On Thursday morning we had our second pelagic trip aboard the Day’s Catch to the deep waters in the middle of the Bay of Fundy. Although weather conditions were favorable, the numbers of pelagic birds were greatly reduced from our outing earlier in the week; still it was wonderful to spend more quality time among one of the rarest marine mammals in the world, the North Atlantic Right Whale. Upon returning to shore at mid-day we walked along the Red Point Nature Trail and had great looks at an Olive-sided Flycatcher plus small numbers of warblers. Arriving at Southern Head we lucked out, as local naturalists Jim and Jean Wilson were there trying to net Monarch butterflies, and they graciously gave us a marvelous demonstration of Monarch tagging, an eye-opening experience for many of us.

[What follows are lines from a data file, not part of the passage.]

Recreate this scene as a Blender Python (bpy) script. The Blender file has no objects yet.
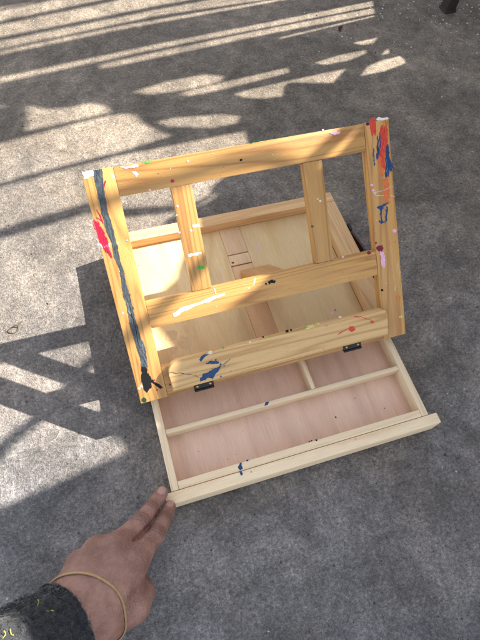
import bpy, bmesh, math, random
import numpy as np
from mathutils import Matrix, Vector

rnd = random.Random(7)
scn = bpy.context.scene
COL = scn.collection

# ------------------------------------------------------------------ camera
cam_d = bpy.data.cameras.new('camera')
cam_d.sensor_fit = 'VERTICAL'
cam_d.sensor_height = 24.0
cam_d.lens = 489.21 / 640.0 * 24.0
cam_d.clip_start = 0.01
cam_d.clip_end = 200.0
cam = bpy.data.objects.new('camera', cam_d)
COL.objects.link(cam)
_r = Vector((0.95555846, -0.28989989, 0.0535059)).normalized()
_f = Vector((0.18289481, 0.44054462, -0.8789027)).normalized()
_u = _r.cross(_f)
cam.matrix_world = Matrix(((_r.x, _u.x, -_f.x, 0.02738), (_r.y, _u.y, -_f.y, -0.19235), (_r.z, _u.z, -_f.z, 0.58053), (0, 0, 0, 1)))
scn.camera = cam

# ------------------------------------------------------------------ light
SUN_TO = Vector((1.18, 0.20, 1.0)).normalized()
elev = math.asin(SUN_TO.z)
azim = math.atan2(SUN_TO.x, SUN_TO.y)
world = bpy.data.worlds.new('World')
scn.world = world
world.use_nodes = True
wn = world.node_tree
bg = wn.nodes['Background']
sky = wn.nodes.new('ShaderNodeTexSky')
sky.sky_type = 'NISHITA'
sky.sun_disc = False
sky.sun_elevation = elev
sky.sun_rotation = azim
hsv = wn.nodes.new('ShaderNodeHueSaturation')          # hazy, whitish sky
hsv.inputs['Saturation'].default_value = 0.26
wn.links.new(sky.outputs[0], hsv.inputs['Color'])
wn.links.new(hsv.outputs[0], bg.inputs[0])
bg.inputs[1].default_value = 0.102
sun_d = bpy.data.lights.new('sun', 'SUN')
sun_d.energy = 5.0
sun_d.angle = math.radians(0.42)
sun_d.color = (1.0, 0.915, 0.78)
sun = bpy.data.objects.new('sun', sun_d)
COL.objects.link(sun)
sun.rotation_euler = SUN_TO.to_track_quat('Z', 'Y').to_euler()
scn.view_settings.view_transform = 'Standard'
scn.view_settings.look = 'None'
scn.view_settings.exposure = 1.80
scn.view_settings.gamma = 1.0

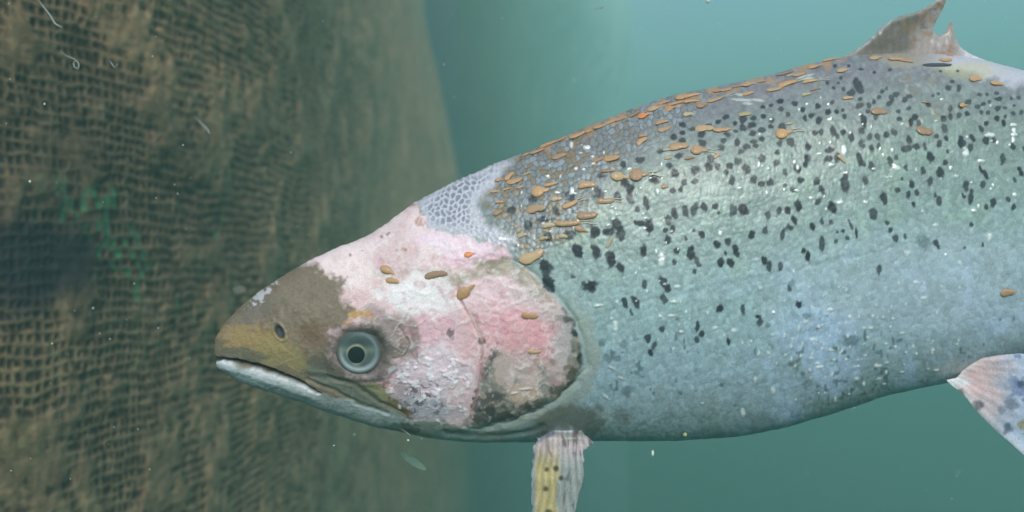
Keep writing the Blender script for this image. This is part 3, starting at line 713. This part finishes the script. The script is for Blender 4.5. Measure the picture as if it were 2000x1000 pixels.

The stunted alders near the lighthouse held several migrant warblers, including our first Orange-crowned, rare in the province.
On our last full day on the island, Friday, we revisited all of our favorite spots from the past week. At Southern Head Beach we enjoyed lots of migrant warblers, including Cape May and Yellow-breasted Chat, and found another Yellow-billed Cuckoo. After a delicious lobster picnic at Anchorage Provincial Park, we scanned the shoreline and ponds and found several Horned Grebes, our first Northern Pintail, and several species of shorebirds. Later in the afternoon we drove to Castalia Marsh and walked along the edge of the salt marsh, where we all eventually had nice views of Nelson’s Sharp-tailed Sparrows.
Saturday morning we had our final walk around North Head before boarding the 9:30am ferry to the mainland. The ferry crossing was once again productive with wonderful close views of shearwaters, Common Murres, clouds of Bonaparte’s Gulls, and fly-by Solitary Sandpipers and Whimbrels. Saying our good-byes in Saint John, the trip concluded around mid-day.